- [WHAT YOU ARE ASKED TO DO]: Repeat the listing in full, exactly as it stands.

• • • • •

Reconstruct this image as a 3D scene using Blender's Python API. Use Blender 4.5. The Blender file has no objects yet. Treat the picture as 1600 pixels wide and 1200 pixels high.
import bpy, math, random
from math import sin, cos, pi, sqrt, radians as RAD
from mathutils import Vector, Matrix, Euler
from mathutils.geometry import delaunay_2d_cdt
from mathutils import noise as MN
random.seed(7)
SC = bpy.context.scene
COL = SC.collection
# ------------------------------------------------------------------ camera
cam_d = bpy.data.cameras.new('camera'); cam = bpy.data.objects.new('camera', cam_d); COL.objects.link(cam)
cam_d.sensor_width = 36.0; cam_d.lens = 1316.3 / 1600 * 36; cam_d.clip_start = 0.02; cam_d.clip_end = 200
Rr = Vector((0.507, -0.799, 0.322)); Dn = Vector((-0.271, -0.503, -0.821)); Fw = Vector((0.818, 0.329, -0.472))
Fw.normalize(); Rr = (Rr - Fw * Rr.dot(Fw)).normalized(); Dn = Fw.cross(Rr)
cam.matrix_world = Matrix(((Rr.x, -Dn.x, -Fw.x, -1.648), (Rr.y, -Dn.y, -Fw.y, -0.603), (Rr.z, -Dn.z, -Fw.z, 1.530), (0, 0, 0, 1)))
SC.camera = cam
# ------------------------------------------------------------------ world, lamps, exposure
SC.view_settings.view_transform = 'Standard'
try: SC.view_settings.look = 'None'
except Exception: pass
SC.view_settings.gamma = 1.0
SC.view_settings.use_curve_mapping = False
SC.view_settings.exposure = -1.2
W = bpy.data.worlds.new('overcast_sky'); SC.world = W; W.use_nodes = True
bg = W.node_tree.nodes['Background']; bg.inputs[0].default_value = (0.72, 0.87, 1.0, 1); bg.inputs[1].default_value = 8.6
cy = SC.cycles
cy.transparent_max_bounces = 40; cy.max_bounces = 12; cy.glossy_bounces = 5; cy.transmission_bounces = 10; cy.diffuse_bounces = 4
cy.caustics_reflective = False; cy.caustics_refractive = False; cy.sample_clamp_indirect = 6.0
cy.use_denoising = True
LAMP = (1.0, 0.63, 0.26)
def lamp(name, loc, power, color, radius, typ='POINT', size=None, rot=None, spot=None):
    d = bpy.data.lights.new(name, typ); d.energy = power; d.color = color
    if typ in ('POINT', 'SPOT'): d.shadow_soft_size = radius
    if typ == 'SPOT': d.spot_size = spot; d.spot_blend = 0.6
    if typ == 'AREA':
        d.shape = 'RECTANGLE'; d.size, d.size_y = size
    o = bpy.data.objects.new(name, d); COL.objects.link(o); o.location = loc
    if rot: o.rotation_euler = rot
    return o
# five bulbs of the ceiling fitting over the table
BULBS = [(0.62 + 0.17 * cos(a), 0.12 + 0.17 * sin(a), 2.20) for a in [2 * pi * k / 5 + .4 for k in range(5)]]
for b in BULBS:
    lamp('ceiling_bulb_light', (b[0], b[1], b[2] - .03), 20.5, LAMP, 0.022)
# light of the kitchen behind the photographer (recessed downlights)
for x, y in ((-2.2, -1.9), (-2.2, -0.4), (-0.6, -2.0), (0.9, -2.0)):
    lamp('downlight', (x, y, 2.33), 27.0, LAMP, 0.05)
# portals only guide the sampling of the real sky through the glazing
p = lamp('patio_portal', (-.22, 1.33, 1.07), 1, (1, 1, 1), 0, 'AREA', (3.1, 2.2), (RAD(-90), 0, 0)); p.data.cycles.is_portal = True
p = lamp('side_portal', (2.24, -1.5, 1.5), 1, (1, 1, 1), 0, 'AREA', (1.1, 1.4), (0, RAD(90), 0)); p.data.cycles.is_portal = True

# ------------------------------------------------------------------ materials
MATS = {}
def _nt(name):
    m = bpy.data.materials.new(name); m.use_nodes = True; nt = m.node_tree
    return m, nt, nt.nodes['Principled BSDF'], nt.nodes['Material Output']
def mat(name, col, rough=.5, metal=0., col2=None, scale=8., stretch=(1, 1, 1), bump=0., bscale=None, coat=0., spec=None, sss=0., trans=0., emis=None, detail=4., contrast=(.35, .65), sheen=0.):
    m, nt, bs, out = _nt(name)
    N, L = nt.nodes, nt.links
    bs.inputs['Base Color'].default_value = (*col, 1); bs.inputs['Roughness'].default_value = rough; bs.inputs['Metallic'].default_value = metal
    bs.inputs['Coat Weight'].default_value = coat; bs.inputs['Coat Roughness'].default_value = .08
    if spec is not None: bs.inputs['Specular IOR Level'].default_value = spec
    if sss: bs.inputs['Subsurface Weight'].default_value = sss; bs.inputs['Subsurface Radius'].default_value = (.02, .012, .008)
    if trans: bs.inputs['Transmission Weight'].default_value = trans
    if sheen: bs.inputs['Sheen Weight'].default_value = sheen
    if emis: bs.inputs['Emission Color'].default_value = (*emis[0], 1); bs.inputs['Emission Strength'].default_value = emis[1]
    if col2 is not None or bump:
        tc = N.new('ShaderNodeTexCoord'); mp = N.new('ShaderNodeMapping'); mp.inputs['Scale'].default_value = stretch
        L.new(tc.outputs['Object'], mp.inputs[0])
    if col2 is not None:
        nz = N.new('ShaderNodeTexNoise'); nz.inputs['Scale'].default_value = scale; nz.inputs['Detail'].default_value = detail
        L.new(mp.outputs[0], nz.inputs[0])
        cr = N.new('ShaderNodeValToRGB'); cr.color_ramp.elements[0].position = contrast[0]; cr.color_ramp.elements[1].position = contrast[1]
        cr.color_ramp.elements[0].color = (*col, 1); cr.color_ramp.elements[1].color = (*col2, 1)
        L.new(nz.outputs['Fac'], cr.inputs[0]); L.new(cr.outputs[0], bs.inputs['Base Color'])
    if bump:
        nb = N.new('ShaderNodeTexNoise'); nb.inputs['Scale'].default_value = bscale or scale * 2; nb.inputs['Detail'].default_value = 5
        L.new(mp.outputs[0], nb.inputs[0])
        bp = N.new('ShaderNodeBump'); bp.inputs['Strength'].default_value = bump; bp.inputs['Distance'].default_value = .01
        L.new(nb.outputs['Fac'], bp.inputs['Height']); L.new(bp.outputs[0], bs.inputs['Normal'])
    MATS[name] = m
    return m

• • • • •

- [CORRECT RESULT]:
Reconstruct this image as a 3D scene using Blender's Python API. Use Blender 4.5. The Blender file has no objects yet. Treat the picture as 1600 pixels wide and 1200 pixels high.
import bpy, math, random
from math import sin, cos, pi, sqrt, radians as RAD
from mathutils import Vector, Matrix, Euler
from mathutils.geometry import delaunay_2d_cdt
from mathutils import noise as MN
random.seed(7)
SC = bpy.context.scene
COL = SC.collection
# ------------------------------------------------------------------ camera
cam_d = bpy.data.cameras.new('camera'); cam = bpy.data.objects.new('camera', cam_d); COL.objects.link(cam)
cam_d.sensor_width = 36.0; cam_d.lens = 1316.3 / 1600 * 36; cam_d.clip_start = 0.02; cam_d.clip_end = 200
Rr = Vector((0.507, -0.799, 0.322)); Dn = Vector((-0.271, -0.503, -0.821)); Fw = Vector((0.818, 0.329, -0.472))
Fw.normalize(); Rr = (Rr - Fw * Rr.dot(Fw)).normalized(); Dn = Fw.cross(Rr)
cam.matrix_world = Matrix(((Rr.x, -Dn.x, -Fw.x, -1.648), (Rr.y, -Dn.y, -Fw.y, -0.603), (Rr.z, -Dn.z, -Fw.z, 1.530), (0, 0, 0, 1)))
SC.camera = cam
# ------------------------------------------------------------------ world, lamps, exposure
SC.view_settings.view_transform = 'Standard'
try: SC.view_settings.look = 'None'
except Exception: pass
SC.view_settings.gamma = 1.0
SC.view_settings.use_curve_mapping = False
SC.view_settings.exposure = -1.2
W = bpy.data.worlds.new('overcast_sky'); SC.world = W; W.use_nodes = True
bg = W.node_tree.nodes['Background']; bg.inputs[0].default_value = (0.72, 0.87, 1.0, 1); bg.inputs[1].default_value = 8.6
cy = SC.cycles
cy.transparent_max_bounces = 40; cy.max_bounces = 12; cy.glossy_bounces = 5; cy.transmission_bounces = 10; cy.diffuse_bounces = 4
cy.caustics_reflective = False; cy.caustics_refractive = False; cy.sample_clamp_indirect = 6.0
cy.use_denoising = True
LAMP = (1.0, 0.63, 0.26)
def lamp(name, loc, power, color, radius, typ='POINT', size=None, rot=None, spot=None):
    d = bpy.data.lights.new(name, typ); d.energy = power; d.color = color
    if typ in ('POINT', 'SPOT'): d.shadow_soft_size = radius
    if typ == 'SPOT': d.spot_size = spot; d.spot_blend = 0.6
    if typ == 'AREA':
        d.shape = 'RECTANGLE'; d.size, d.size_y = size
    o = bpy.data.objects.new(name, d); COL.objects.link(o); o.location = loc
    if rot: o.rotation_euler = rot
    return o
# five bulbs of the ceiling fitting over the table
BULBS = [(0.62 + 0.17 * cos(a), 0.12 + 0.17 * sin(a), 2.20) for a in [2 * pi * k / 5 + .4 for k in range(5)]]
for b in BULBS:
    lamp('ceiling_bulb_light', (b[0], b[1], b[2] - .03), 20.5, LAMP, 0.022)
# light of the kitchen behind the photographer (recessed downlights)
for x, y in ((-2.2, -1.9), (-2.2, -0.4), (-0.6, -2.0), (0.9, -2.0)):
    lamp('downlight', (x, y, 2.33), 27.0, LAMP, 0.05)
# portals only guide the sampling of the real sky through the glazing
p = lamp('patio_portal', (-.22, 1.33, 1.07), 1, (1, 1, 1), 0, 'AREA', (3.1, 2.2), (RAD(-90), 0, 0)); p.data.cycles.is_portal = True
p = lamp('side_portal', (2.24, -1.5, 1.5), 1, (1, 1, 1), 0, 'AREA', (1.1, 1.4), (0, RAD(90), 0)); p.data.cycles.is_portal = True

# ------------------------------------------------------------------ materials
MATS = {}
def _nt(name):
    m = bpy.data.materials.new(name); m.use_nodes = True; nt = m.node_tree
    return m, nt, nt.nodes['Principled BSDF'], nt.nodes['Material Output']
def mat(name, col, rough=.5, metal=0., col2=None, scale=8., stretch=(1, 1, 1), bump=0., bscale=None, coat=0., spec=None, sss=0., trans=0., emis=None, detail=4., contrast=(.35, .65), sheen=0.):
    m, nt, bs, out = _nt(name)
    N, L = nt.nodes, nt.links
    bs.inputs['Base Color'].default_value = (*col, 1); bs.inputs['Roughness'].default_value = rough; bs.inputs['Metallic'].default_value = metal
    bs.inputs['Coat Weight'].default_value = coat; bs.inputs['Coat Roughness'].default_value = .08
    if spec is not None: bs.inputs['Specular IOR Level'].default_value = spec
    if sss: bs.inputs['Subsurface Weight'].default_value = sss; bs.inputs['Subsurface Radius'].default_value = (.02, .012, .008)
    if trans: bs.inputs['Transmission Weight'].default_value = trans
    if sheen: bs.inputs['Sheen Weight'].default_value = sheen
    if emis: bs.inputs['Emission Color'].default_value = (*emis[0], 1); bs.inputs['Emission Strength'].default_value = emis[1]
    if col2 is not None or bump:
        tc = N.new('ShaderNodeTexCoord'); mp = N.new('ShaderNodeMapping'); mp.inputs['Scale'].default_value = stretch
        L.new(tc.outputs['Object'], mp.inputs[0])
    if col2 is not None:
        nz = N.new('ShaderNodeTexNoise'); nz.inputs['Scale'].default_value = scale; nz.inputs['Detail'].default_value = detail
        L.new(mp.outputs[0], nz.inputs[0])
        cr = N.new('ShaderNodeValToRGB'); cr.color_ramp.elements[0].position = contrast[0]; cr.color_ramp.elements[1].position = contrast[1]
        cr.color_ramp.elements[0].color = (*col, 1); cr.color_ramp.elements[1].color = (*col2, 1)
        L.new(nz.outputs['Fac'], cr.inputs[0]); L.new(cr.outputs[0], bs.inputs['Base Color'])
    if bump:
        nb = N.new('ShaderNodeTexNoise'); nb.inputs['Scale'].default_value = bscale or scale * 2; nb.inputs['Detail'].default_value = 5
        L.new(mp.outputs[0], nb.inputs[0])
        bp = N.new('ShaderNodeBump'); bp.inputs['Strength'].default_value = bump; bp.inputs['Distance'].default_value = .01
        L.new(nb.outputs['Fac'], bp.inputs['Height']); L.new(bp.outputs[0], bs.inputs['Normal'])
    MATS[name] = m
    return m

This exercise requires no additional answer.